I think it's going to change the face of real estate, not for the better.

traditional mortgages will be gone, black rock can swoop in and buy up the ashes for peanuts and use their access to non traditional financing to put up cheap housing and force renters to purchase their in-house fire insurance products that, reading the small print, don't cover hardly any belongings/possessions and dump all the liability on the occupant. so, in effect the renters are paying rent + premiums on fire insurance that only gets used to rebuild the houses when they evitably burn down.

or some shady shit like that, and probably localized to the neighborhoods in highest demand for worker housing.

no clue whats gonna happen with beachfront premium property. cheaply built short term rentals?

[–] regul@hexbear.net 9 points 3 weeks ago

Eh.
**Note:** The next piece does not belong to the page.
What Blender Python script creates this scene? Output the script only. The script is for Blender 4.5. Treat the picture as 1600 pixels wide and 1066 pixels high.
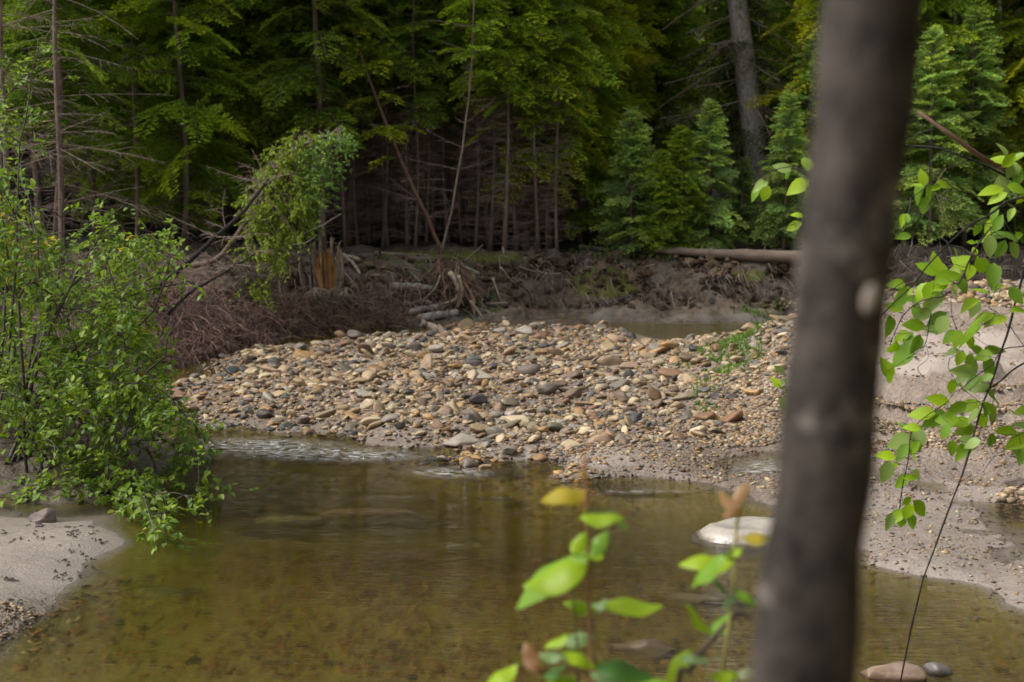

In Malibu and Pacific Palisades the local nimbys will probably prevent anything like that unless they get a big kickback. I expect those towns will just be rebuilt even richer by people who are wealthy enough to not need financing and therefore not required to have insurance.

And I imagine LA city government will bend over backwards to install some sort of wildly expensive gadget meant to be like "Iron Dome for wildfires" that will probably be as effective as the original.